Based on a novel by Patrick DeWitt, French Exit (2020) is scripted by the same author, and that’s most likely why it’s so smooth and hypnotic – there is no dissonance in the voices of its characters, no glitch in its slo-mo rhythm. Director Azazel Jacobs cast Michelle Pfeiffer as the femme fatale of her own derailed life – and just with that stroke of brilliance, made a refined, idiosyncratic story alive with sweet familiarity.

Apparently, the envy/fascination of all NYC’s Upper East Side, Pfeiffer carries the tale of a socialite’s fiscal downfall in her mid-sixties as if it were the libretto for the La Dame aux Camélias, and in a literary way, they are equally as tragic.

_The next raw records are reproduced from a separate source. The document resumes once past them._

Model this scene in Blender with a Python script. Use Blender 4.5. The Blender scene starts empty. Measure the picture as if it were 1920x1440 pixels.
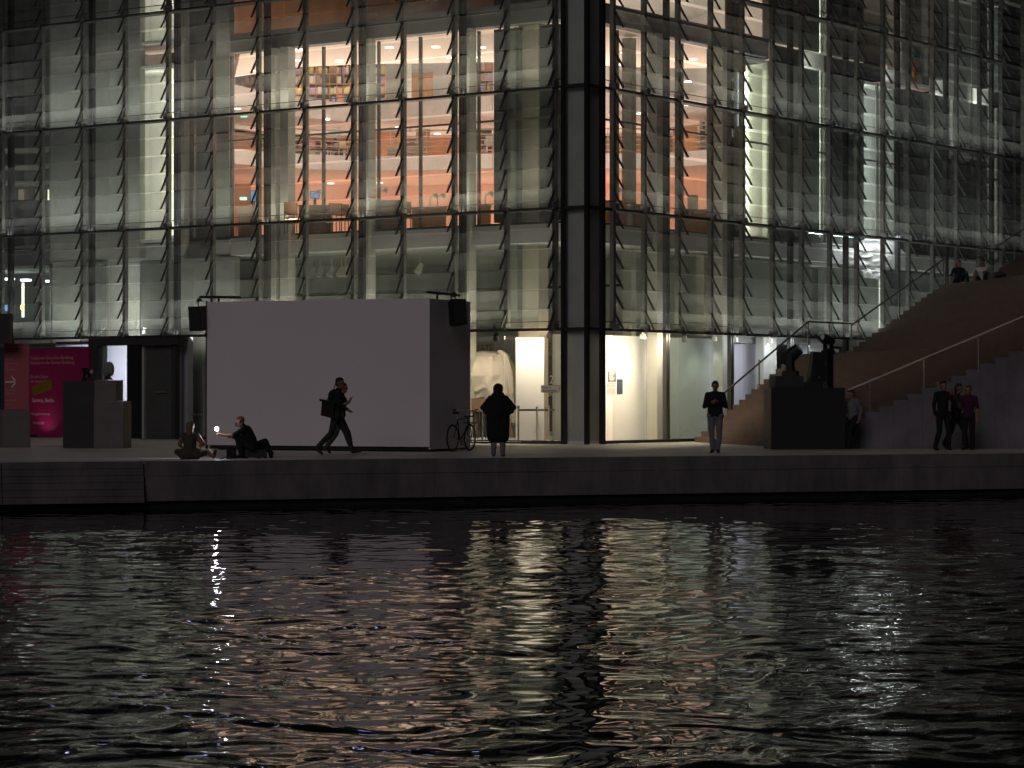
import bpy, bmesh, math, random
from mathutils import Vector, Matrix, noise
random.seed(7)
R_ = math.radians
sc = bpy.context.scene
COL = sc.collection

# ------------------------------------------------------------------ camera, sky, sun, exposure
F_PX, HOR, CZ = 4900.0, 742.0, 1.40          # focal length and horizon in photo pixels, eye height over the quay
cam = bpy.data.cameras.new('camera')
cam.sensor_width = 36.0
cam.lens = F_PX / 1920.0 * 36.0
cam.clip_start = 0.5
cam.clip_end = 3000
camo = bpy.data.objects.new('camera', cam)
COL.objects.link(camo)
camo.location = (0, 0, CZ)
camo.rotation_euler = (R_(90) + math.atan((HOR - 720.0) / F_PX), 0, 0)
sc.camera = camo

w = bpy.data.worlds.new('World')
sc.world = w
w.use_nodes = True
bg = w.node_tree.nodes['Background']
bg.inputs['Color'].default_value = (0.80, 0.86, 1.0, 1)
bg.inputs['Strength'].default_value = 0.005

sun = bpy.data.lights.new('sun', 'SUN')       # the weak glow of the city behind the camera
sun.energy = 0.29
sun.angle = R_(25)
sun.color = (1.0, 0.88, 0.93)
suno = bpy.data.objects.new('sun', sun)
COL.objects.link(suno)
suno.rotation_euler = (R_(90 - 27), 0, R_(-18))

sc.view_settings.view_transform = 'Standard'
sc.view_settings.look = 'None'
sc.view_settings.exposure = 0.0
sc.view_settings.gamma = 1.0
sc.view_settings.use_curve_mapping = False
cy = sc.cycles
cy.use_denoising = True
cy.max_bounces = 7
cy.diffuse_bounces = 3
cy.glossy_bounces = 4
cy.transmission_bounces = 4
cy.transparent_max_bounces = 40
cy.caustics_reflective = False
cy.caustics_refractive = False
cy.sample_clamp_indirect = 4.0
cy.use_light_tree = True

# ------------------------------------------------------------------ building frame
TH = math.atan(0.584 / 0.812)
UR = Vector((math.sin(TH), math.cos(TH), 0))     # along the side facade, away from the corner = local x
UL = Vector((-math.cos(TH), math.sin(TH), 0))    # along the river facade, away from the corner = local y
CORNER = Vector((2.14, 75.0, 0))
T = [0.05, 3.33, 6.83, 10.34, 13.85, 17.36, 20.87]

def l2w(x, y, z=0.0): return CORNER + UR * x + UL * y + Vector((0, 0, z))
def w2l(X, Y):
    v = Vector((X, Y, 0)) - CORNER
    return v.dot(UR), v.dot(UL)
def pxw(px, Y): return (px - 960.0) / F_PX * Y                 # world x of a picture column at a distance
def pz(py, Y): return CZ + (HOR - py) * Y / F_PX
def yl(px, d=0.0):                                              # local y on a plane d behind the river facade
    r = (px - 960.0) / F_PX
    b = CORNER + UR * d
    return (b.x - r * b.y) / (-UL.x + r * UL.y)
def xr(px, d=0.0):                                              # local x on a plane d behind the side facade
    r = (px - 960.0) / F_PX
    b = CORNER + UL * d
    return (r * b.y - b.x) / (UR.x - r * UR.y)
def zl(px, py, d=0.0): return pz(py, l2w(d, yl(px, d)).y)
def zr(px, py, d=0.0): return pz(py, l2w(xr(px, d), d).y)

# ------------------------------------------------------------------ materials
MATS = {}
def principled(name, col, rough=0.6, metal=0.0, noise_amt=0.0, scale=4.0, bump=0.0, spec=0.5, emit=None, estr=0.0, stretch=None, detail=5):
    m = bpy.data.materials.new(name)
    m.use_nodes = True
    nt = m.node_tree
    b = nt.nodes['Principled BSDF']
    b.inputs['Base Color'].default_value = (*col, 1)
    b.inputs['Roughness'].default_value = rough
    b.inputs['Metallic'].default_value = metal
    b.inputs['Specular IOR Level'].default_value = spec
    if emit:
        b.inputs['Emission Color'].default_value = (*emit, 1)
        b.inputs['Emission Strength'].default_value = estr
    if noise_amt > 0 or bump > 0:
        tc = nt.nodes.new('ShaderNodeTexCoord')
        mp = nt.nodes.new('ShaderNodeMapping')
        if stretch: mp.inputs['Scale'].default_value = stretch
        nt.links.new(tc.outputs['Object'], mp.inputs['Vector'])
        n = nt.nodes.new('ShaderNodeTexNoise')
        n.inputs['Scale'].default_value = scale
        n.inputs['Detail'].default_value = detail
        n.inputs['Roughness'].default_value = 0.62
        nt.links.new(mp.outputs['Vector'], n.inputs['Vector'])
        if noise_amt > 0:
            rp = nt.nodes.new('ShaderNodeValToRGB')
            rp.color_ramp.elements[0].position = 0.28
            rp.color_ramp.elements[1].position = 0.74
            lo = [max(0, c * (1 - noise_amt)) for c in col]
            hi = [min(1, c * (1 + noise_amt)) for c in col]
            rp.color_ramp.elements[0].color = (*lo, 1)
            rp.color_ramp.elements[1].color = (*hi, 1)
            nt.links.new(n.outputs['Fac'], rp.inputs['Fac'])
            nt.links.new(rp.outputs['Color'], b.inputs['Base Color'])
        if bump > 0:
            bp = nt.nodes.new('ShaderNodeBump')
            bp.inputs['Strength'].default_value = bump
            bp.inputs['Distance'].default_value = 0.02
            nt.links.new(n.outputs['Fac'], bp.inputs['Height'])
            nt.links.new(bp.outputs['Normal'], b.inputs['Normal'])
    MATS[name] = m
    return m

def glass(name, tint, dirt, dirt_col, ior=1.5, noise_scale=1.2):
    m = bpy.data.materials.new(name)
    m.use_nodes = True
    nt = m.node_tree
    for n in list(nt.nodes): nt.nodes.remove(n)
    N = nt.nodes.new
    out = N('ShaderNodeOutputMaterial')
    tr = N('ShaderNodeBsdfTransparent'); tr.inputs['Color'].default_value = (*tint, 1)
    gl = N('ShaderNodeBsdfGlossy'); gl.inputs['Roughness'].default_value = 0.02
    gl.inputs['Color'].default_value = (0.85, 0.9, 0.88, 1)
    ge = N('ShaderNodeNewGeometry')                              # Schlick term, the same on both faces of a thin pane
    dt = N('ShaderNodeVectorMath'); dt.operation = 'DOT_PRODUCT'
    nt.links.new(ge.outputs['Normal'], dt.inputs[0]); nt.links.new(ge.outputs['Incoming'], dt.inputs[1])
    ab = N('ShaderNodeMath'); ab.operation = 'ABSOLUTE'; nt.links.new(dt.outputs['Value'], ab.inputs[0])
    om = N('ShaderNodeMath'); om.operation = 'SUBTRACT'; om.inputs[0].default_value = 1.0; nt.links.new(ab.outputs[0], om.inputs[1])
    pw = N('ShaderNodeMath'); pw.operation = 'POWER'; pw.inputs[1].default_value = 5.0; nt.links.new(om.outputs[0], pw.inputs[0])
    fr = N('ShaderNodeMath'); fr.operation = 'MULTIPLY_ADD'; fr.inputs[1].default_value = 0.96; fr.inputs[2].default_value = 0.04; nt.links.new(pw.outputs[0], fr.inputs[0])
    mx = N('ShaderNodeMixShader')
    nt.links.new(fr.outputs[0], mx.inputs[0]); nt.links.new(tr.outputs[0], mx.inputs[1]); nt.links.new(gl.outputs[0], mx.inputs[2])
    df = N('ShaderNodeBsdfDiffuse'); df.inputs['Color'].default_value = (*dirt_col, 1)
    tl = N('ShaderNodeBsdfTranslucent'); tl.inputs['Color'].default_value = (*dirt_col, 1)
    ad = N('ShaderNodeMixShader'); ad.inputs[0].default_value = 0.5
    nt.links.new(df.outputs[0], ad.inputs[1]); nt.links.new(tl.outputs[0], ad.inputs[2])
    tc = N('ShaderNodeTexCoord')
    oi = N('ShaderNodeObjectInfo')
    va = N('ShaderNodeVectorMath'); va.operation = 'ADD'
    vs = N('ShaderNodeVectorMath'); vs.operation = 'SCALE'; vs.inputs['Scale'].default_value = 37.0
    cx = N('ShaderNodeCombineXYZ')
    nt.links.new(oi.outputs['Random'], cx.inputs[0]); nt.links.new(oi.outputs['Random'], cx.inputs[1])
    nt.links.new(cx.outputs[0], vs.inputs[0])
    nt.links.new(tc.outputs['Object'], va.inputs[0]); nt.links.new(vs.outputs[0], va.inputs[1])
    ns = N('ShaderNodeTexNoise'); ns.inputs['Scale'].default_value = noise_scale; ns.inputs['Detail'].default_value = 6
    nt.links.new(va.outputs[0], ns.inputs['Vector'])
    mr = N('ShaderNodeMapRange'); mr.inputs['From Min'].default_value = 0.3; mr.inputs['From Max'].default_value = 0.75
    mr.inputs['To Min'].default_value = dirt * 0.45; mr.inputs['To Max'].default_value = dirt * 1.6
    nt.links.new(ns.outputs['Fac'], mr.inputs['Value'])
    rv = N('ShaderNodeMath'); rv.operation = 'MULTIPLY_ADD'; rv.inputs[1].default_value = 1.1; rv.inputs[2].default_value = 0.45   # every pane is dirty in its own way
    nt.links.new(oi.outputs['Random'], rv.inputs[0])
    rm_ = N('ShaderNodeMath'); rm_.operation = 'MULTIPLY'; nt.links.new(mr.outputs[0], rm_.inputs[0]); nt.links.new(rv.outputs[0], rm_.inputs[1])
    m2 = N('ShaderNodeMixShader')
    nt.links.new(rm_.outputs[0], m2.inputs[0]); nt.links.new(mx.outputs[0], m2.inputs[1]); nt.links.new(ad.outputs[0], m2.inputs[2])
    nt.links.new(m2.outputs[0], out.inputs['Surface'])
    MATS[name] = m
    return m

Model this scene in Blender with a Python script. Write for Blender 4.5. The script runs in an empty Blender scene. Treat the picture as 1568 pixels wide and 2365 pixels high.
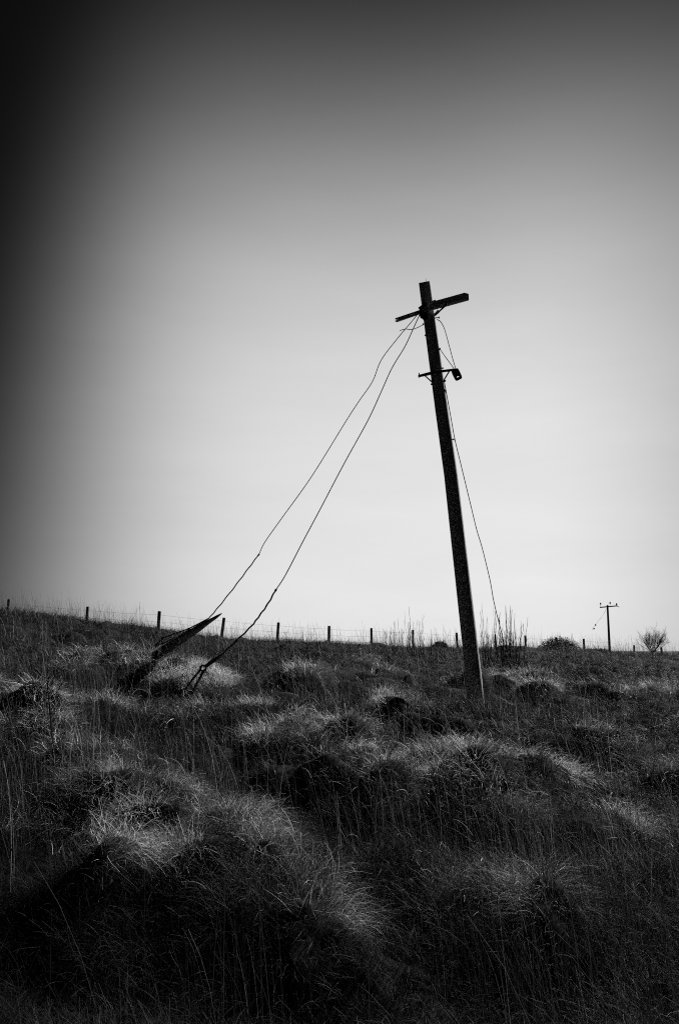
import bpy, bmesh, math, random
import numpy as np
from mathutils import Vector, Matrix

random.seed(7)
rng = np.random.default_rng(7)
scene = bpy.context.scene
R = math.radians

# ------------------------------------------------------------------ camera
EYE = 1.62
FPX = 1971.0                    # focal length in units of the 1568 x 2365 measuring grid
PITCH = R(9.2)
cam_data = bpy.data.cameras.new('camera')
cam_data.sensor_fit = 'VERTICAL'
cam_data.sensor_height = 36.0
cam_data.lens = 36.0 * FPX / 2365.0
cam_data.clip_start = 0.05
cam_data.clip_end = 6000.0
cam = bpy.data.objects.new('camera', cam_data)
scene.collection.objects.link(cam)
cam.location = (0, 0, EYE)
cam.rotation_euler = (math.pi / 2 + PITCH, 0, 0)
scene.camera = cam

# ------------------------------------------------------------------ sky and sun
SUN_AZ = R(40)                  # clockwise from +Y (the way the photographer looks)
SUN_EL = R(33)
world = bpy.data.worlds.new('World')
scene.world = world
world.use_nodes = True
wt = world.node_tree
wt.nodes.clear()


def wn(kind, **kw):
    n = wt.nodes.new(kind)
    for k, v in kw.items():
        setattr(n, k, v)
    return n


def wm(op, a, b=None, clamp=False):
    n = wt.nodes.new('ShaderNodeMath')
    n.operation = op
    n.use_clamp = clamp
    for i, v in enumerate((a, b)):
        if v is None:
            continue
        if isinstance(v, (int, float)):
            n.inputs[i].default_value = v
        else:
            wt.links.new(v, n.inputs[i])
    return n.outputs[0]


sky = wn('ShaderNodeTexSky')
sky.sky_type = 'NISHITA'
sky.sun_disc = False
sky.sun_elevation = SUN_EL
sky.sun_rotation = SUN_AZ
sky.altitude = 300
sky.air_density = 1.0
sky.dust_density = 1.5
bw = wn('ShaderNodeSeparateColor')
wt.links.new(sky.outputs['Color'], bw.inputs['Color'])
tc = wn('ShaderNodeTexCoord')
sep = wn('ShaderNodeSeparateXYZ')
wt.links.new(tc.outputs['Generated'], sep.inputs[0])
# bright low ahead; a lens vignette painted into the sky darkens it sideways
# and with height
VIGNETTE_AZ, VIGNETTE_EL = 0.207, 0.003
SB = 0.545
az = wm('ARCTAN2', sep.outputs['X'], sep.outputs['Y'])
el = wm('ARCSINE', sep.outputs['Z'])
off = wm('SUBTRACT', az, VIGNETTE_AZ)
sa = wm('MAXIMUM', wm('SUBTRACT', 0.525, wm('MULTIPLY', el, 0.087)), 0.2)
da_l = wm('POWER', wm('DIVIDE', wm('MAXIMUM', wm('MULTIPLY', off, -1.0), 0.0), sa), 6.0)
da_r = wm('POWER', wm('DIVIDE', wm('MAXIMUM', off, 0.0), 0.315), 2.0)
de = wm('ABSOLUTE', wm('DIVIDE', wm('SUBTRACT', el, VIGNETTE_EL), SB))
rr = wm('ADD', wm('ADD', da_l, da_r), wm('POWER', de, 4.3))
vignette_fall = wm('EXPONENT', wm('MULTIPLY', rr, -1.0))
vignette_fall = wm('ADD', wm('MULTIPLY', vignette_fall, 0.993), 0.0055)
nish = wm('POWER', wm('MULTIPLY', bw.outputs['Green'], 0.25), 0.12)
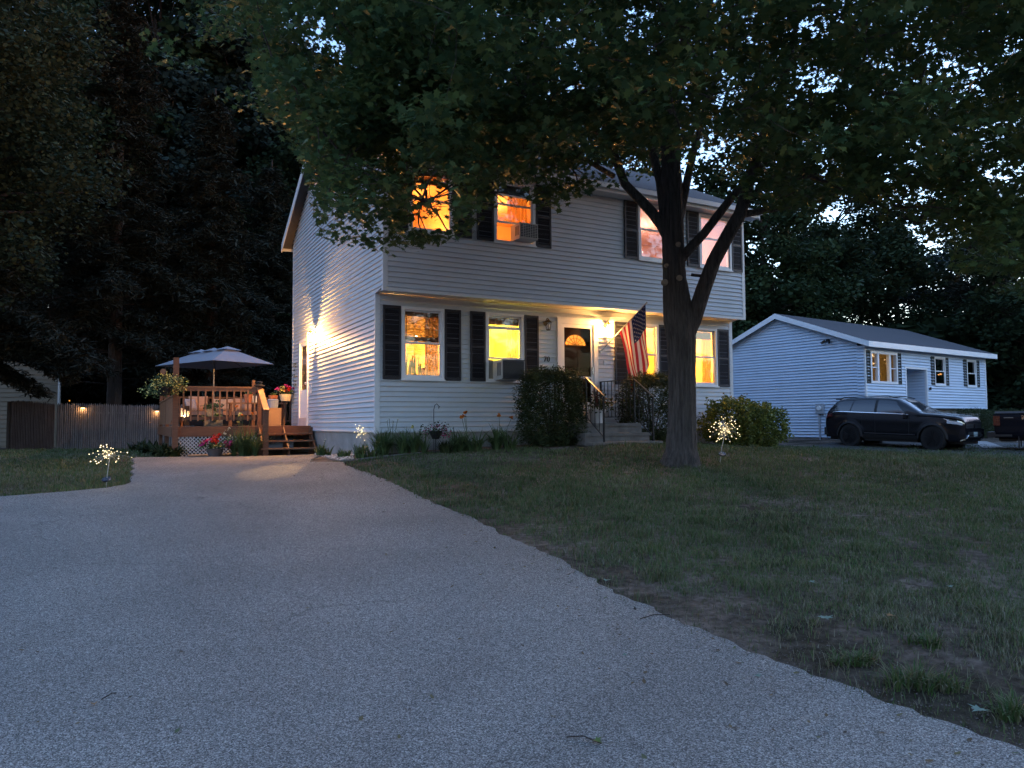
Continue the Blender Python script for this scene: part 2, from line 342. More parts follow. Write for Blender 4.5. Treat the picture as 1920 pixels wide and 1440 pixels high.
XL=[(-25,-20),(_le[0].y-.6,-20),(_le[0].y-.02,_le[0].x-1)]+sorted([(p.y,p.x) for p in _le])+[(18.9,_le[-1].x-.5)]
XR=np.array(XR); XL=np.array(XL); 
def xr(y): return np.interp(y,XR[:,0],XR[:,1])
def xl(y): return np.interp(y,XL[:,0],XL[:,1])
Ye=17.6
rows=np.concatenate([np.arange(-25,2,1.0),np.arange(2,Ye,.07),[Ye]]); ncol=44; Vd=[]
for y in rows:
    # the far edge follows the deck's front, a straight line along the house axis
    a=float(xl(y)); b=float(xr(y))+.02*math.sin(y*3.1)+.012*math.sin(y*9.7+1)+random.uniform(-.028,.028)+.02*math.sin(y*23)*math.sin(y*5.3); a+=.04*math.sin(y*5)
    for k in range(ncol+1):
        x=a+(b-a)*k/ncol; yy=y
        if y>14.5: yy=y+(x+8.3)*.16*(y-14.5)/3.1
        Vd.append((x,yy))
Vd=np.array(Vd); Zd=G(Vd[:,0],Vd[:,1])+.022
V3=np.column_stack([Vd,Zd]); nr=len(rows); idx=np.arange(nr*(ncol+1)).reshape(nr,ncol+1)
q=np.stack([idx[:-1,:-1],idx[:-1,1:],idx[1:,1:],idx[1:,:-1]],-1).reshape(-1,4).tolist(); vl=V3.tolist()
n0=len(vl)                                                 # thick edge down into the soil
for i in range(nr):
    for k in (0,ncol): p=V3[idx[i,k]]; vl.append((p[0]+(.02 if k else -.02),p[1],p[2]-.06))
for i in range(nr-1):
    q.append((int(idx[i,0]),int(idx[i+1,0]),n0+2*i+2,n0+2*i)); q.append((int(idx[i,ncol]),n0+2*i+1,n0+2*i+3,int(idx[i+1,ncol])))
q.append(tuple(int(v) for v in idx[-1])[::-1]+(n0+2*(nr-1),n0+2*(nr-1)+1)) if False else None
me=bpy.data.meshes.new('driveway'); me.from_pydata(vl,[],q); me.materials.append(ASPH); me.update()
o=bpy.data.objects.new('driveway',me); COL.objects.link(o); props(o,'worn grey aggregate asphalt driveway',None,kind='structure')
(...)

Chain-smoking her way into oblivion, as the money ran out before she did (her words, not mine) Pfeiffer’s Frances Price is an unlikely heroine to root for, and admire – self-absorbed, brazenly moneyed, absolutely wedded to her status and means, without a single working day in her life, she is equally dignified, bitingly astute, rebellious, and poetic, observing life through the wit of an Oscar Wilde, not a Desperate Housewife (with all respect to the latter).

Her nerdish and perhaps too dedicated a son Malcom is played naturally and soulfully by Lucas Hedges, turning out to be her true saving grace, not just another frivolous lifestyle accessory. However, he is not reason enough for her to snap out of a stubborn refusal to live a life she is not accustomed to living. So Frances cashes in her possessions before the banks close in, and leaves the New York schadenfreude, and inevitable pity party, for Paris, burning wads of dollars in her wake.

As she measures her very breath with money, with this derision towards it, we get to understand just how much Frances has been heartbroken with life. And what living in gilded cage can do to our sense of self.

To understand that limitation is to have compassion with a woman like Frances.

Along this Proustian way, the duo meets exceptionally colourful characters (Valerie Mahaffey as Madame Raynard, and Danielle Macdonald as Madeleine the Medium, most brilliant of the bunch), adopting a cat with a secret identity, and shooting into trans-realist territory seamlessly with ghosts, séances, and telepathy, re-visiting Mrs Price’s old scandals, particularly the one regarding the death of her beloved/despised husband (Tracy Letts), with aplomb.

And then, there’s also the city of Paris, not unlike Frances herself, the last grande dame standing.

Melancholic, world-weary, darkly funny, and strangely lovely, it gifts so much more than it promises, just like its heroine.